2. Set is2D to false if the <transform-list> consists of any 3D Transform functions. Otherwise set is2D to true.
3. Transform all <transform-function>s to 4x4 matrices by following the “Mathematical Description of Transform Functions” [CSS3-TRANSFORMS].
4. Post-multiply all matrices from left to right to a combined 4x4 matrix.
5. Set the m11 to m44 attributes to the element values of the 4x4 matrix in column-major order.
If invoked with a DOMMatrixReadOnly argument other:
1. Set m11 to m44 attributes to the corresponding attribute values of other.
2. Set is2D to the corresponding flag of other.
If invoked with a Float32Array argument array32:
- If array32 has 6 elements set a, b, c, d, e, f to the element values of array32 in element order starting with the first element. Furthermore, set m31, m32, m13, m23, m43, m14, m24, m34 to 0 and m33, m44 to 1. Set is2D to true.
- If array32 has 16 elements set m11 to m44 to the element values of array32 in column-major order. Set is2D to false.
- Otherwise throw an IndexSizeError exception.
If invoked with a Float64Array argument array64:
- If array64 has 6 elements set a, b, c, d, e, f to the element values of array64 in element order starting with the first element. Furthermore, set m31, m32, m13, m23, m43, m14, m24, m34 to 0 and m33, m44 to 1. Set is2D to true.
- If array64 has 16 elements set m11 to m44 to the element values of array64 in column-major order. Set is2D to false.
- Otherwise throw an IndexSizeError exception.
If invoked with a sequence<unrestricted double> argument numberSequence:
- If numberSequence has 6 elements set a, b, c, d, e, f to the element values of numberSequence in element order starting with the first element. Furthermore, set m31, m32, m13, m23, m43, m14, m24, m34 to 0 and m33, m44 to 1. Set is2D to true.
- If numberSequence has 16 elements set m11 to m44 to the element values of numberSequence in column-major order. Set is2D to false.
- Otherwise throw an IndexSizeError exception.

6.2 DOMMatrix attributes

The following attributes m11 to m44 correspond to the 16 items of the matrix interfaces. If the attributes m31, m32, m13, m23, m43, m14, m24, m34 are set to something else than 0 or m33, m44 are set to something else than 1 set is2D to false.
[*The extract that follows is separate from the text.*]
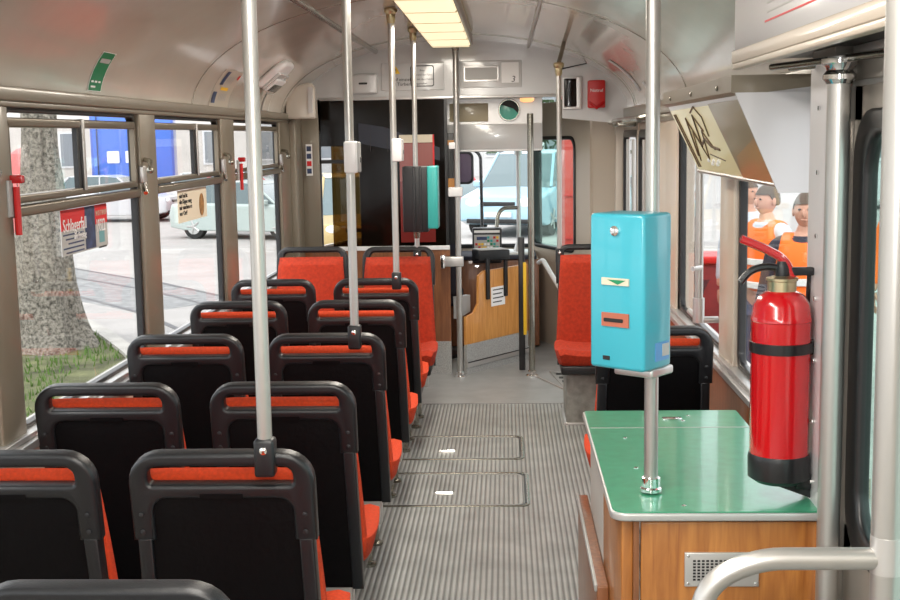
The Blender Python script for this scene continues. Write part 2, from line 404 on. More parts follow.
# rear wall (behind the camera)
b = MB(); b.box(XL, XR, YB-.05, YB, -.06, 1.0); b.box(XL, -1.0, YB-.05, YB, 1, 1.9); b.box(.5, XR, YB-.05, YB, 1, 1.9); b.box(XL, XR, YB-.05, YB, 1.8, 2.4)
struct(b.build('wall_back', M['wall'], smooth=False))

# ---------------------------------------------------------------- bulkhead and cab
arch = [ex(PI*k/40) for k in range(41)]
HB = 1.965
head = [(XL, HB)]+arch+[(XR, HB)]
head = [(XL, HB)]+[p for p in arch if p[1] > HB]+[(XR, HB)]
# clean: clip arch to width at HB
tt = math.asin((HB-SPRING)/RISE)
head = [ex(tt+(PI-2*tt)*k/40) for k in range(41)]
bh = struct(MB().prism(head, PY, YF, YF+.04).build('wall_front', M['ceilw'], ang=20))
MB().box(-1.30, .40, YF-.012, YF, HB-.008, HB+.012, .003).build('edge_strip', M['alu'], bh)
# side cheeks of the bulkhead
lc = [ex(tt*k/8) for k in range(9)]
MB().prism([(XL, SPRING-.1)]+lc+[(-1.30, HB), (-1.30, SPRING-.1)], PY, YF, YF+.04).build('cheek', M['ceil'], bh)
rc = [ex(PI-tt*k/8) for k in range(9)]
MB().prism([(XR, SPRING-.08)]+rc+[(.40, HB), (.40, SPRING-.03)], PY, YF, YF+.04).build('cheek', M['ceilw'], bh)
# cab rear partition
cp = struct(MB().box(XL, -.40, YF, YF+.04, .24, .90).build('wall_cab', M['wood2'], smooth=False))
MB().box(XL, -.40, YF-.006, YF+.045, 0, .24).build('kick_panel', M['speck'], cp, smooth=False)
MB().box(XL+.1, -.40, YF-.01, YF, .90, .93, .002).build('ledge_strip', M['white'], cp)
MB().box(-.62, -.60, YF-.009, YF, 0.02, .60).build('hatch_seam', M['rubber'], cp, smooth=False)
MB().box(XL+.0, -1.31, YF-.006, YF+.05, .9, SPRING+.0, .004).build('side_post', M['trim'], cp)
# dark cab window with clear slot
gw = struct(MB().box(-1.03, -.42, YF+.01, YF+.016, .93, HB).box(-1.31, -1.03, YF+.01, YF+.016, 1.64, HB).build('window_8', M['gdark'], smooth=False))
MB().box(-1.31, -1.23, YF+.012, YF+.016, .93, 1.64).build('glass_pane', M['glass'], gw, smooth=False)
MB().box(-1.23, -1.03, YF+.012, YF+.016, .93, 1.64).build('tinted_pane', glass('olive tinted glass', (.30, .22, .11), .8), gw, smooth=False)
MB().box(-1.31, -1.03, YF-.0, YF+.02, 1.52, 1.545).box(-1.315, -1.30, YF, YF+.02, .93, HB).box(-.425, -.405, YF, YF+.02, .93, HB).build('window_frame', M['rubber'], gw, smooth=False)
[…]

m11: The value of the element in column 1, row 1 of the matrix.
m12: The value of the element in column 1, row 2 of the matrix.
m13: The value of the element in column 1, row 3 of the matrix.
m14: The value of the element in column 1, row 4 of the matrix.
m21: The value of the element in column 2, row 1 of the matrix.
m22: The value of the element in column 2, row 2 of the matrix.
m23: The value of the element in column 2, row 3 of the matrix.
m24: The value of the element in column 2, row 4 of the matrix.
m31: The value of the element in column 3, row 1 of the matrix.
m32: The value of the element in column 3, row 2 of the matrix.
m33: The value of the element in column 3, row 3 of the matrix.
m34: The value of the element in column 3, row 4 of the matrix.
m41: The value of the element in column 4, row 1 of the matrix.
m42: The value of the element in column 4, row 2 of the matrix.
m43: The value of the element in column 4, row 3 of the matrix.
m44: The value of the element in column 4, row 4 of the matrix.

The following attributes a to b correspond to the 2D components of the matrix interfaces.

a: Corresponds to the attribute m11.
b: Corresponds to the attribute m12.
c: Corresponds to the attribute m21.
d: Corresponds to the attribute m22.
e: Corresponds to the attribute m41.
f: Corresponds to the attribute m42.

The following attribute provide status information about DOMMatrixReadOnly.

is2D

Every DOMMatrixReadOnly object must be flagged with a boolean is2D. This flag indicates that

The current matrix was initialized as a 2D matrix. See individual constructors for more details.
Only 2D transformation operations were applied. Each mutable or immutable transformation method defines if is2D must be set to false.

is2D can never be set to true when it was set to false before on a DOMMatrix object with the exception of calling the setMatrixValue() method.

Returns the value of is2D.

isIdentity

Returns true if m12, m13, m14, m21, m23, m24, m31, m32, m34, m41, m42, m43 are 0 and m11, m22, m33, m44 are 1. Otherwise returns false.